I am compelled by Hannah-Jones’s determination to go where she is wanted and celebrated, relinquishing “The burden of working for racial justice [which] is laid on the very people bearing the brunt of the injustice, and not the powerful people who maintain it.” Too many White people neglect how powerful their privilege is and the many ways it maintains injustice and antiblackness. It is not my job to remedy that failure. In the words of Laci Mosley, “We [Black women] deserve to not be the mules for every single cause.”
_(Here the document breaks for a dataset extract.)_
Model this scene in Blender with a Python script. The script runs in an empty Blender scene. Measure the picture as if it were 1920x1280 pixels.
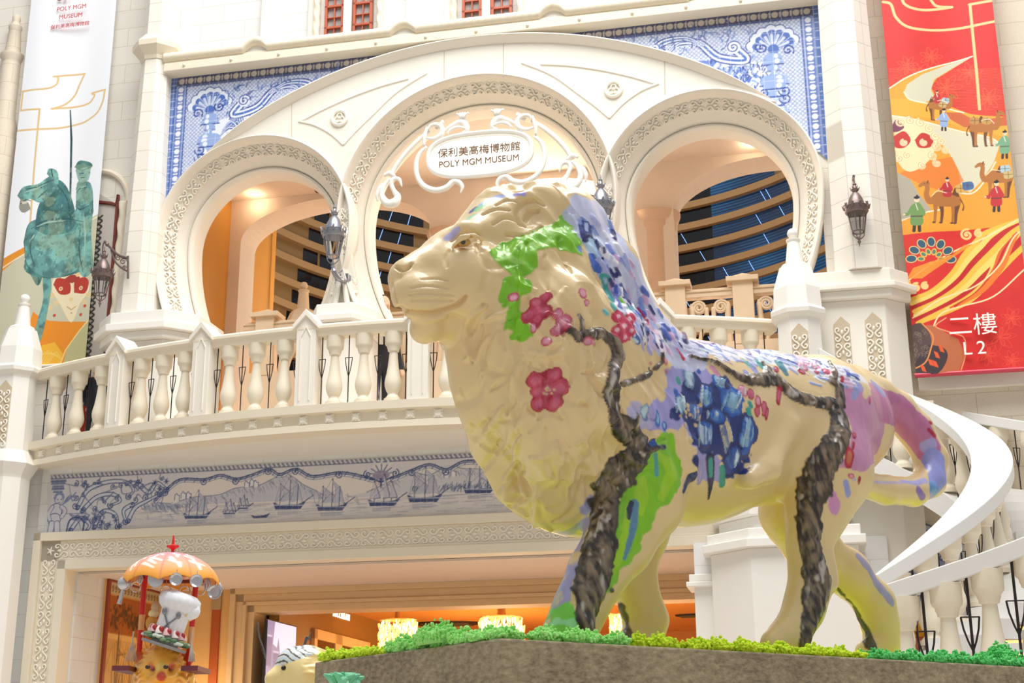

Still, it gnaws at me. As we approach the four hundred ninety-fifth anniversary of the first enslaved Africans reaching what are now U.S. shores (9 August 1526, South Carolina née San Miguel de Gualdape), a famed, supposedly progressive historian painting a picture of enslaved people supporting the status quo because they did not do “the right thing” and escape bleeds into depictions of those same people in popular media. Is that why Kanye West thinks slavery was a choice? Is that why “I am not my ancestors” became the new way to discount and disrespect the actual human beings who suffered? Is the focus on 1619 because those Africans enslaved here in 1526 did “the right thing” and escaped? Beyond the risk to life and limb any enslaved person faces in trying to leave bondage and even after they succeed (remember that Frederick Douglass had to keep escaping and ended up in Britain), there is cause to remain with family, loved ones, community and try to make lives easier and more equitable.

In the future, a historian may argue that the Black people terrorized by police in the first quarter of the 21st century should have long ago left U.S. borders, that expats of the African diaspora are the only oppressed citizens to model oneself after. Let’s hope that by then, the power no longer lies with the Karens.

I, for one, am sticking around to make sure that it doesn’t.